Additionally, the campus setup evokes an image of the Gothic Wonderland. Charlotte lives on Little Yard, the campus that houses the 1,600 first-year students. Little Yard is separated by a tunnel to the upperclassman Great Yard (read: East to West Campus), where the Chapel-like tower at the library dominates as highest point on campus. Dupont’s pride is its library reading room, with prominent windows and “ornate stone lobes and filigrees filled in with stained glass,” evoking an image of the Gothic Reading Room. Just off campus, a strip of stores and restaurants “on the edge of the slum” attracts students, not unlike Ninth Street.

Although there are many physical similarities to Duke, Wolfe writes of an unrealistic college atmosphere. A prospective college student well past his time for enrollment, Wolfe was in essence picking a school—not at which to spend four years, but instead to rip apart in 676 pages. He found more than a few elements from the Duke environment worthy to include in his work, setting the scene for a realistic college story, yet the characters’ ridiculous natures simply showcase Wolfe’s age.

Dupont merely consists of two distinct groups of students, rather than a wide-ranging student body. There are those at Dupont because they earned it—notably Charlotte and student journalist Adam Geller—and those enrolled at the top-five school because they are athletes or are wealthy, including the basketball team and the brothers of the misogynist Saint Ray fraternity.

While some students at top universities across the nation certainly fit into these two categories, the spectrum of any student body is not nearly as polarized as this. Wolfe does an injustice to college students by suggesting that they are either innocent and arrogantly intelligent—like Charlotte and Adam—or sex-obsessed and completely unacademic—like Hoyt Thorpe and his Saint Ray fraternity brothers.

There is a moment in the novel when Adam essentially debunks the notion that universities like Dupont—and Duke for that matter—can function as a “work hard, play hard” environment.

“This school is full of smart kids,” Adam tells Charlotte. “They’ve hosed the SATs and the APs and the GPAs like it’s their job. Then they come here and party and ‘network’ and make a ‘transition from adolescence to adulthood’ and all of that ridiculous bullshit.”

Even though she hails from the anachronistic Sparta, N.C., for a student who earned a 1600 on the SATs, Charlotte Simmons remains aggravatingly ignorant. Whether Dupont is really Duke, or one of the schools Wolfe actually acknowledges visiting for research, there is likely no college-age female in the country who can read the book and declare with confidence, “I am Charlotte Simmons.”

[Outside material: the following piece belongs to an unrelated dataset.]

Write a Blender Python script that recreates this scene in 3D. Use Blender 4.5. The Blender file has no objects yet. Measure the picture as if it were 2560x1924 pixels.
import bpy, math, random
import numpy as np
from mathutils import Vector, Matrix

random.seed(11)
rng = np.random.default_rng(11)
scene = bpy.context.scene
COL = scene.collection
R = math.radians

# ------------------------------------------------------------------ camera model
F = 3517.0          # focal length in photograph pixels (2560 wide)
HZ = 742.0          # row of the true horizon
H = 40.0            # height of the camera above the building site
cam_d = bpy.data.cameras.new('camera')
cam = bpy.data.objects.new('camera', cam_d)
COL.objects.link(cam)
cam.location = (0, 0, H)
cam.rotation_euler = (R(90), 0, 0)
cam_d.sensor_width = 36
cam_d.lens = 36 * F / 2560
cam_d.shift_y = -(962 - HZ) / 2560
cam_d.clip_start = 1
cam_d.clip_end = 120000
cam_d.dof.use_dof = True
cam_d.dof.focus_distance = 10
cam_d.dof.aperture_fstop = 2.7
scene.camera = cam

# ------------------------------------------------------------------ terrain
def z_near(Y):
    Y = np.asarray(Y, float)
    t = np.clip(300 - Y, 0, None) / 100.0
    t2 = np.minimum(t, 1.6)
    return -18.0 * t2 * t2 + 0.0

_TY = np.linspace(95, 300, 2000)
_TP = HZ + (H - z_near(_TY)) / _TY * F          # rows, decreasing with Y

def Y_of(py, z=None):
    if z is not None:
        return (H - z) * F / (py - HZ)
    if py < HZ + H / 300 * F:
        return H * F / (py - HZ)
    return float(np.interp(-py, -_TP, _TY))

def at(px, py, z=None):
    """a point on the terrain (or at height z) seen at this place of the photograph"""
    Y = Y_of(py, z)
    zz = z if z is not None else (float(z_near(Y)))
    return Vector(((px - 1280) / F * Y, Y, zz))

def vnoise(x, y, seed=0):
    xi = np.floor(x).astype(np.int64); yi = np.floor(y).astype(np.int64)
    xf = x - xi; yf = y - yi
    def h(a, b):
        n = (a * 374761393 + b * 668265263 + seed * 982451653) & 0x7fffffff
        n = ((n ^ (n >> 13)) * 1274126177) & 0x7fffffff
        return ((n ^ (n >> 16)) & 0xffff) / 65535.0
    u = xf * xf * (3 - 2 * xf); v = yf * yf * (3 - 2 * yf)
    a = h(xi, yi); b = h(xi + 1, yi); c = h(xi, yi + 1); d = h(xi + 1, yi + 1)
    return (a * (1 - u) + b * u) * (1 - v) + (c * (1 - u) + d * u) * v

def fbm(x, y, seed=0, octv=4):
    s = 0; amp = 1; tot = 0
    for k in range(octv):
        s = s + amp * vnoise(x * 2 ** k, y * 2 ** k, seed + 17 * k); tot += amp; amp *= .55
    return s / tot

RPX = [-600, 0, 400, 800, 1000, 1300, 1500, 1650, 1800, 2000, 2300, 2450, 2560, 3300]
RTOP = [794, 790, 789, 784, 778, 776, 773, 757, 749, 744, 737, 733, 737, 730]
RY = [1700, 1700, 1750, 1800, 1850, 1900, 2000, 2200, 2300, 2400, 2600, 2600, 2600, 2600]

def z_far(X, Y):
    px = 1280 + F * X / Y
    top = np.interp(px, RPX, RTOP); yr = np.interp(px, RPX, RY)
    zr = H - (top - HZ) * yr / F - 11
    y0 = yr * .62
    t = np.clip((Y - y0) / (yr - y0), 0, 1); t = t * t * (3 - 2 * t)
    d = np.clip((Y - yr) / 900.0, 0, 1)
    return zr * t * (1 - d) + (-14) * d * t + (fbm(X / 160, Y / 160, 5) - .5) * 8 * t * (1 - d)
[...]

Instead, Charlotte is a figment of Wolfe’s imagination. She is not just from a small town of 900 people; she’s from another time period. Charlotte has the reactions to college life of a 73-year-old man, the innocent mind of a child and the overall character of someone from a far distant era.

From the novel’s beginning in Sparta, Charlotte realizes the changes college life will bring. She has never seen Dupont and only applied on the recommendation of a high school teacher. Yet she does not go into college with the open mind one would expect from a girl so willing to leave her comfort zone, and her hypocritical nature irritates rather than aligns Charlotte and the reader on her search for intellectualism.

As Charlotte begins to assimilate into the Dupont culture, she buys the requisite Diesel jeans—Wolfe thinks they singularly characterize the closets of America’s entire collegiate population—but continues to criticize the style of her roommate and other socially apt students. She knows no college terminology, like “dormcest” or “sexiled”—Wolfe proudly flaunts this vocabulary as representing his college re-education—and does not even seem to understand the terms as she learns of them.

Wolfe emphasizes Charlotte’s lack of cohesion with the Dupont culture, using excessive exclamation points for almost every new experience she comes across. At the same time, though, she quickly earns the interest of both Hoyt, the most prominent frat boy on campus, and Jojo, the highest-profile athlete. By the end of the book, just in time for March Madness, Charlotte is dating Jojo and sitting at center court to watch the Dupont basketball team take on the University of Connecticut.

The book ends before the final seconds of the game tick down, and we leave the innocent girl from Sparta in Wolfe’s Cinderella-meets-soap-opera world. Wolfe plays Fairy Godmother, dropping his precious Charlotte at the big game—just like Duke’s Final Four loss to UConn last season—but stranding her at his own imaginary college ball.